Derrière un groupe qui « aime défendre et souffrir », comme l'a remarqué le gardien français Hugo Lloris, Szczesny a réalisé un total de 18 arrêts dans ses trois premiers matchs du tournoi. Il a accordé deux buts alors que son équipe, selon la firme de statistiques avancées Opta, aurait dû en concéder 6,4. Cet écart entre les estimations de l'algorithme et la réalité est le plus grand, et de loin, enregistré depuis le début du tournoi.
Lloris, qui rejoindra dimanche l'ancien défenseur Lilian Thuram comme le joueur ayant le plus souvent porté le maillot des Bleus, s'est fait poser une question sur la menace que représente chez les Polonais l'attaquant Robert Lewandowski. Après un bref hommage au vénérable buteur, il a surtout réservé ses louanges à son homologue.
« Il réalise un tournoi fantastique. Je pense que si la Pologne aujourd'hui est en huitième de finale, elle le doit en grande partie à son gardien de but. »
Le sélectionneur polonais Czeslaw Michniewicz s'est défendu d'avoir préconisé une approche ennuyante et conservatrice depuis le début du tournoi. Il a plaidé que son objectif premier était de qualifier son équipe pour les rondes éliminatoires et que rien ne garantissait que son plan d'attaque serait le même pour la suite.
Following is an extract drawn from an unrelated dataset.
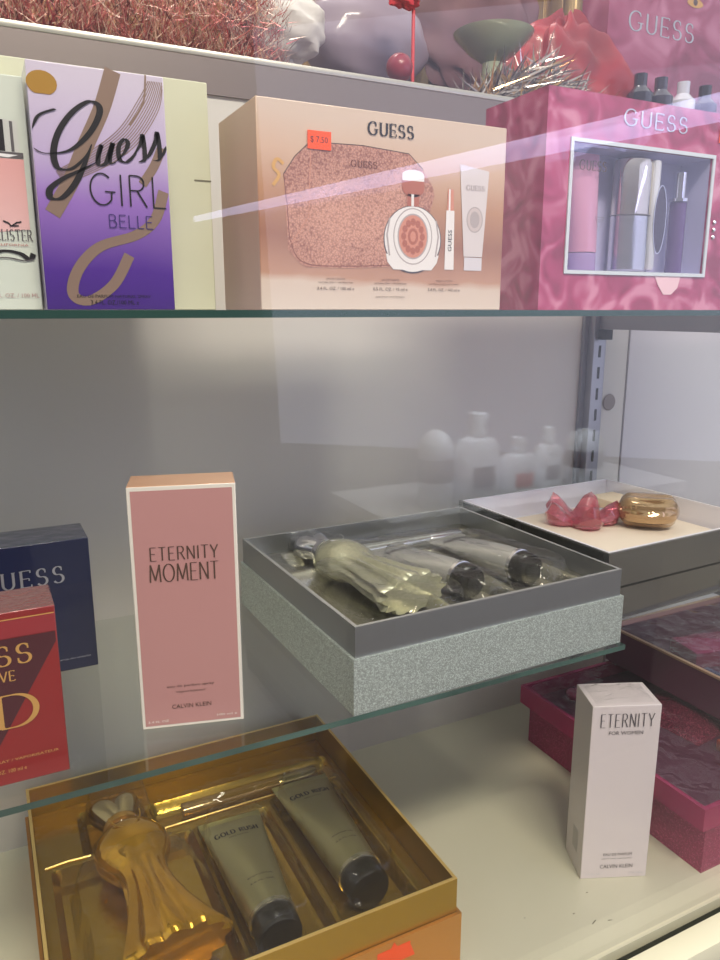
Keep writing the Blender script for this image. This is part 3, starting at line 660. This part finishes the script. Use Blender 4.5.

Malgré tout, plusieurs croient que la seule chance de la Pologne contre la France est de défendre en bloc dans l'espoir de pousser le match aux tirs de barrage. Dans cet aspect du jeu, les succès de Szczesny ne datent pas d'hier. Il a paré 26 des 87 tirs de pénalité qu'il a affrontés dans sa carrière, un taux de réussite de 30%.
« On a vu qu'il était bon à cet exercice, mais il ne nous impressionne pas non plus », a réagi le défenseur William Salbia avant d'ajouter qu'« on va tout faire pour gagner le match avant les tirs au but. »
L'histoire ne dit pas si Szczesny aime encore en griller une de temps en temps, mais on serait prêt à parier que son entraîneur sera le premier à lui tendre un briquet s'il devait permettre à son équipe de causer pareille surprise.